-- START OF Source data --

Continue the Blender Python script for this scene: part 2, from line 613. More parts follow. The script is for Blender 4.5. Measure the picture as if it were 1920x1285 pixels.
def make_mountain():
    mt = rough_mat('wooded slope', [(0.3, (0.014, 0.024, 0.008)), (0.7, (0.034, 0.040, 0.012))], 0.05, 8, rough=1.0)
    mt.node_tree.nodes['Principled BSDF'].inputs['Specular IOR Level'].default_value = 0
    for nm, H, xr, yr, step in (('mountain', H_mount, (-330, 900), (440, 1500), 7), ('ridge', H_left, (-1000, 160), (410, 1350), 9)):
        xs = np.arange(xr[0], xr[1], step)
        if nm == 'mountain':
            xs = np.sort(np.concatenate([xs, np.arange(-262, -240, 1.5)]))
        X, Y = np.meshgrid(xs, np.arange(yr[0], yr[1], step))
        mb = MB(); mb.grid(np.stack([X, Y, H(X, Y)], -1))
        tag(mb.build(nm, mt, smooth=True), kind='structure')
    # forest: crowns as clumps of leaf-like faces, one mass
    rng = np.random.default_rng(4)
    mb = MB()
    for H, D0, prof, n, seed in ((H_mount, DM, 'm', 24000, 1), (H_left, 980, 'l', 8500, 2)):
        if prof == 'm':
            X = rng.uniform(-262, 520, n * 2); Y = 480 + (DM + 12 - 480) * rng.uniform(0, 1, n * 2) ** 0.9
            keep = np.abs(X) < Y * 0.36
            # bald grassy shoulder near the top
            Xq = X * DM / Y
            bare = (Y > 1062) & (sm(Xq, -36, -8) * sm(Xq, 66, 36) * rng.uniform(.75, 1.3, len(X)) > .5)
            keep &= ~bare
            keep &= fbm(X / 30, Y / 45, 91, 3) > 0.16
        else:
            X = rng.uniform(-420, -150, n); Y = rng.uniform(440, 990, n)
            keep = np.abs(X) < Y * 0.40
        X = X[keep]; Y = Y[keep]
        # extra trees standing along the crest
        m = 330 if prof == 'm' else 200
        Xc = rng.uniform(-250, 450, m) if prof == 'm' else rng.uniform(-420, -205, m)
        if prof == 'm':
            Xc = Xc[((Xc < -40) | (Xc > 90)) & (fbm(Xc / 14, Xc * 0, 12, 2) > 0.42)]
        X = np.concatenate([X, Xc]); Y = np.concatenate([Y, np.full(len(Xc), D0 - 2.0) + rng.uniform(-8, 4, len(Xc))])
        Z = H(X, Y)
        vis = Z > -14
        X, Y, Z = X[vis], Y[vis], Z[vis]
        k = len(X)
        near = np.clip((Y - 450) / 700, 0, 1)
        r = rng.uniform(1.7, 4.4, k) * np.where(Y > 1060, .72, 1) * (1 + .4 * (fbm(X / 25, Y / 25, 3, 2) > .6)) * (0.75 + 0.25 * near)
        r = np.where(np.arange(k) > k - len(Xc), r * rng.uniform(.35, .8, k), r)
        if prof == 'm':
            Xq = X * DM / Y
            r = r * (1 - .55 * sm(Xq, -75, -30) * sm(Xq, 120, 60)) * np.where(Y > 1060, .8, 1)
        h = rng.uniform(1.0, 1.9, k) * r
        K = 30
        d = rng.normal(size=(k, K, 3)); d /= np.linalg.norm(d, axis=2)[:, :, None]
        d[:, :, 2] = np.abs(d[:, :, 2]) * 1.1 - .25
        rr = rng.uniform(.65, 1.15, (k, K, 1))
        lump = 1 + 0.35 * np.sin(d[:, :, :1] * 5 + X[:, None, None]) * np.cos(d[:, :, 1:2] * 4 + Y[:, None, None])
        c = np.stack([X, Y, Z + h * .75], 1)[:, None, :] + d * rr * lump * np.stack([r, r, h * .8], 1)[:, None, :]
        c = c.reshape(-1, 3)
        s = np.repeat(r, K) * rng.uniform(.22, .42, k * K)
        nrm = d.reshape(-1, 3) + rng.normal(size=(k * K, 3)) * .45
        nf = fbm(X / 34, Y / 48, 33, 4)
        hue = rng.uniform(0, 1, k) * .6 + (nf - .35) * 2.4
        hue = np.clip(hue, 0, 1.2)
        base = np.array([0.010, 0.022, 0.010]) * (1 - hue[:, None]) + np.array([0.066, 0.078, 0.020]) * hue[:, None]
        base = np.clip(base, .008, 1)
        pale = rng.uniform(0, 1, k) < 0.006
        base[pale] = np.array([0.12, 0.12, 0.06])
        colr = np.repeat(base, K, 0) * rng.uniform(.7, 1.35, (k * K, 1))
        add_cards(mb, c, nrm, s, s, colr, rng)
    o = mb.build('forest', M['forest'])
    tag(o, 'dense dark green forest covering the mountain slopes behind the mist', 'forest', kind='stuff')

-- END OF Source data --

Exercise task
Extract, word for word, each line of the listing above.

Result
Continue the Blender Python script for this scene: part 2, from line 613. More parts follow. The script is for Blender 4.5. Measure the picture as if it were 1920x1285 pixels.
def make_mountain():
    mt = rough_mat('wooded slope', [(0.3, (0.014, 0.024, 0.008)), (0.7, (0.034, 0.040, 0.012))], 0.05, 8, rough=1.0)
    mt.node_tree.nodes['Principled BSDF'].inputs['Specular IOR Level'].default_value = 0
    for nm, H, xr, yr, step in (('mountain', H_mount, (-330, 900), (440, 1500), 7), ('ridge', H_left, (-1000, 160), (410, 1350), 9)):
        xs = np.arange(xr[0], xr[1], step)
        if nm == 'mountain':
            xs = np.sort(np.concatenate([xs, np.arange(-262, -240, 1.5)]))
        X, Y = np.meshgrid(xs, np.arange(yr[0], yr[1], step))
        mb = MB(); mb.grid(np.stack([X, Y, H(X, Y)], -1))
        tag(mb.build(nm, mt, smooth=True), kind='structure')
    # forest: crowns as clumps of leaf-like faces, one mass
    rng = np.random.default_rng(4)
    mb = MB()
    for H, D0, prof, n, seed in ((H_mount, DM, 'm', 24000, 1), (H_left, 980, 'l', 8500, 2)):
        if prof == 'm':
            X = rng.uniform(-262, 520, n * 2); Y = 480 + (DM + 12 - 480) * rng.uniform(0, 1, n * 2) ** 0.9
            keep = np.abs(X) < Y * 0.36
            # bald grassy shoulder near the top
            Xq = X * DM / Y
            bare = (Y > 1062) & (sm(Xq, -36, -8) * sm(Xq, 66, 36) * rng.uniform(.75, 1.3, len(X)) > .5)
            keep &= ~bare
            keep &= fbm(X / 30, Y / 45, 91, 3) > 0.16
        else:
            X = rng.uniform(-420, -150, n); Y = rng.uniform(440, 990, n)
            keep = np.abs(X) < Y * 0.40
        X = X[keep]; Y = Y[keep]
        # extra trees standing along the crest
        m = 330 if prof == 'm' else 200
        Xc = rng.uniform(-250, 450, m) if prof == 'm' else rng.uniform(-420, -205, m)
        if prof == 'm':
            Xc = Xc[((Xc < -40) | (Xc > 90)) & (fbm(Xc / 14, Xc * 0, 12, 2) > 0.42)]
        X = np.concatenate([X, Xc]); Y = np.concatenate([Y, np.full(len(Xc), D0 - 2.0) + rng.uniform(-8, 4, len(Xc))])
        Z = H(X, Y)
        vis = Z > -14
        X, Y, Z = X[vis], Y[vis], Z[vis]
        k = len(X)
        near = np.clip((Y - 450) / 700, 0, 1)
        r = rng.uniform(1.7, 4.4, k) * np.where(Y > 1060, .72, 1) * (1 + .4 * (fbm(X / 25, Y / 25, 3, 2) > .6)) * (0.75 + 0.25 * near)
        r = np.where(np.arange(k) > k - len(Xc), r * rng.uniform(.35, .8, k), r)
        if prof == 'm':
            Xq = X * DM / Y
            r = r * (1 - .55 * sm(Xq, -75, -30) * sm(Xq, 120, 60)) * np.where(Y > 1060, .8, 1)
        h = rng.uniform(1.0, 1.9, k) * r
        K = 30
        d = rng.normal(size=(k, K, 3)); d /= np.linalg.norm(d, axis=2)[:, :, None]
        d[:, :, 2] = np.abs(d[:, :, 2]) * 1.1 - .25
        rr = rng.uniform(.65, 1.15, (k, K, 1))
        lump = 1 + 0.35 * np.sin(d[:, :, :1] * 5 + X[:, None, None]) * np.cos(d[:, :, 1:2] * 4 + Y[:, None, None])
        c = np.stack([X, Y, Z + h * .75], 1)[:, None, :] + d * rr * lump * np.stack([r, r, h * .8], 1)[:, None, :]
        c = c.reshape(-1, 3)
        s = np.repeat(r, K) * rng.uniform(.22, .42, k * K)
        nrm = d.reshape(-1, 3) + rng.normal(size=(k * K, 3)) * .45
        nf = fbm(X / 34, Y / 48, 33, 4)
        hue = rng.uniform(0, 1, k) * .6 + (nf - .35) * 2.4
        hue = np.clip(hue, 0, 1.2)
        base = np.array([0.010, 0.022, 0.010]) * (1 - hue[:, None]) + np.array([0.066, 0.078, 0.020]) * hue[:, None]
        base = np.clip(base, .008, 1)
        pale = rng.uniform(0, 1, k) < 0.006
        base[pale] = np.array([0.12, 0.12, 0.06])
        colr = np.repeat(base, K, 0) * rng.uniform(.7, 1.35, (k * K, 1))
        add_cards(mb, c, nrm, s, s, colr, rng)
    o = mb.build('forest', M['forest'])
    tag(o, 'dense dark green forest covering the mountain slopes behind the mist', 'forest', kind='stuff')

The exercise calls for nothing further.